_EXERCISE INSTRUCTIONS:_
Retype exactly what runs from the first line of the data to the line with "R = math.radians", keeping both of those lines and skipping pictures.

>>

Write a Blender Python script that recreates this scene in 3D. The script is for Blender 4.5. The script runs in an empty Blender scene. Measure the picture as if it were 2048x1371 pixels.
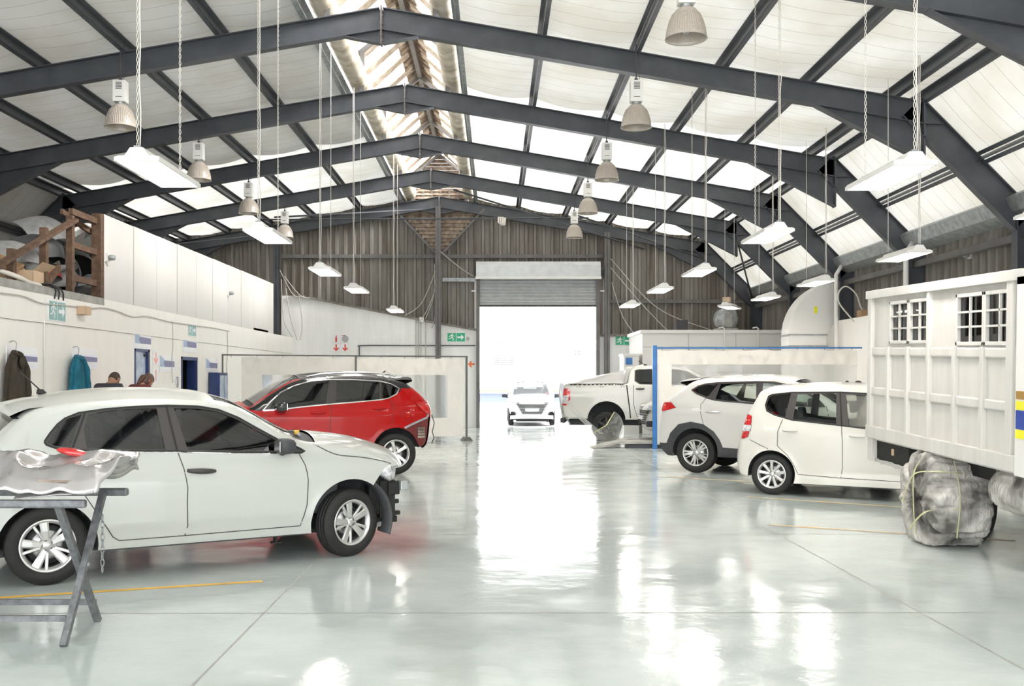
import bpy, bmesh, math, random
import numpy as np
from mathutils import Vector, Matrix, noise, geometry
random.seed(7)
PI = math.pi
SC = bpy.context.scene
COL = SC.collection
R = math.radians

# ------------------------------------------------------------------ materials
def newmat(name):
    m = bpy.data.materials.new(name); m.use_nodes = True
    nt = m.node_tree; return m, nt, nt.nodes['Principled BSDF']
def lk(nt, a, b): nt.links.new(a, b)
def nd(nt, t, **k):
    n = nt.nodes.new(t)
    for a, v in k.items():
        if a in n.inputs: n.inputs[a].default_value = v
        else: setattr(n, a, v)
    return n
def c4(c): return (c[0], c[1], c[2], 1)
def mat(name, col, rough=.5, metal=0, coat=0, var=0, scale=8, bump=0, bscale=30, emit=None, es=0, spec=.5, col2=None, detail=4, backdark=None):
    """plain procedural material: colour with soft noise variation and bump"""
    m, nt, b = newmat(name)
    b.inputs['Roughness'].default_value = rough; b.inputs['Metallic'].default_value = metal
    b.inputs['Coat Weight'].default_value = coat; b.inputs['Coat Roughness'].default_value = .04
    b.inputs['Specular IOR Level'].default_value = spec
    tc = nd(nt, 'ShaderNodeTexCoord')
    last = None
    if var or col2:
        n = nd(nt, 'ShaderNodeTexNoise', Scale=scale, Detail=detail)
        lk(nt, tc.outputs['Object'], n.inputs['Vector'])
        cr = nd(nt, 'ShaderNodeValToRGB')
        c2 = col2 or tuple(max(0, x * (1 - var)) for x in col)
        cr.color_ramp.elements[0].position = .35; cr.color_ramp.elements[1].position = .65
        cr.color_ramp.elements[0].color = c4(c2); cr.color_ramp.elements[1].color = c4(col)
        lk(nt, n.outputs['Fac'], cr.inputs['Fac']); last = cr.outputs['Color']
        lk(nt, last, b.inputs['Base Color'])
    else:
        b.inputs['Base Color'].default_value = c4(col)
    if bump:
        n = nd(nt, 'ShaderNodeTexNoise', Scale=bscale, Detail=3)
        lk(nt, tc.outputs['Object'], n.inputs['Vector'])
        bp = nd(nt, 'ShaderNodeBump', Strength=bump, Distance=.02)
        lk(nt, n.outputs['Fac'], bp.inputs['Height']); lk(nt, bp.outputs['Normal'], b.inputs['Normal'])
    if emit:
        b.inputs['Emission Color'].default_value = c4(emit); b.inputs['Emission Strength'].default_value = es
    return m
def glassmat(name, tint, rough=.02, gloss=(1, 1, 1), trans=1.0, ior=1.5, haze=None, hazeamt=0.0):
    m = bpy.data.materials.new(name); m.use_nodes = True; nt = m.node_tree; nt.nodes.clear()
    o = nd(nt, 'ShaderNodeOutputMaterial'); t = nd(nt, 'ShaderNodeBsdfTransparent'); t.inputs['Color'].default_value = c4(tint)
    g = nd(nt, 'ShaderNodeBsdfGlossy', Roughness=rough); g.inputs['Color'].default_value = c4(gloss)
    f = nd(nt, 'ShaderNodeFresnel', IOR=ior); mx = nd(nt, 'ShaderNodeMixShader')
    lk(nt, f.outputs[0], mx.inputs[0]); lk(nt, t.outputs[0], mx.inputs[1]); lk(nt, g.outputs[0], mx.inputs[2])
    last = mx
    if haze:
        d = nd(nt, 'ShaderNodeBsdfDiffuse'); d.inputs['Color'].default_value = c4(haze)
        tl = nd(nt, 'ShaderNodeBsdfTranslucent'); tl.inputs['Color'].default_value = c4(haze)
        a = nd(nt, 'ShaderNodeMixShader'); a.inputs[0].default_value = .5
        lk(nt, d.outputs[0], a.inputs[1]); lk(nt, tl.outputs[0], a.inputs[2])
        m2 = nd(nt, 'ShaderNodeMixShader'); m2.inputs[0].default_value = hazeamt
        lk(nt, mx.outputs[0], m2.inputs[1]); lk(nt, a.outputs[0], m2.inputs[2]); last = m2
    lk(nt, last.outputs[0], o.inputs[0]); return m
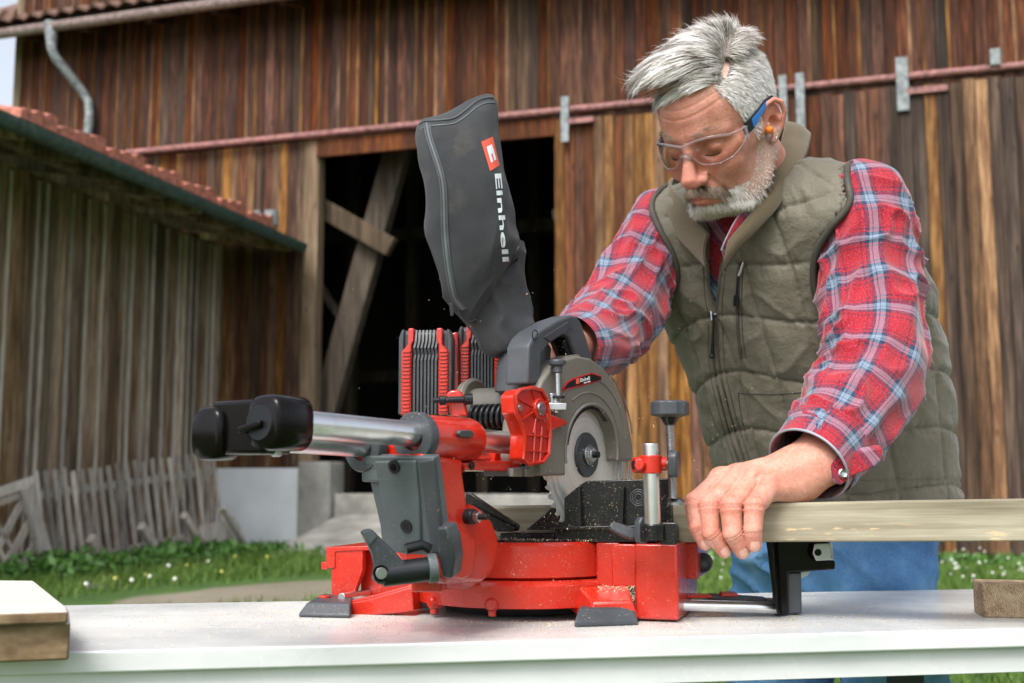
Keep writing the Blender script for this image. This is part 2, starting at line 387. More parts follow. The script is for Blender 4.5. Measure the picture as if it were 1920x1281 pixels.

<<

_TASK RESULT:_
Write a Blender Python script that recreates this scene in 3D. The script is for Blender 4.5. The script runs in an empty Blender scene. Measure the picture as if it were 2048x1371 pixels.
import bpy, bmesh, math, random
import numpy as np
from mathutils import Vector, Matrix, noise, geometry
random.seed(7)
PI = math.pi
SC = bpy.context.scene
COL = SC.collection
R = math.radians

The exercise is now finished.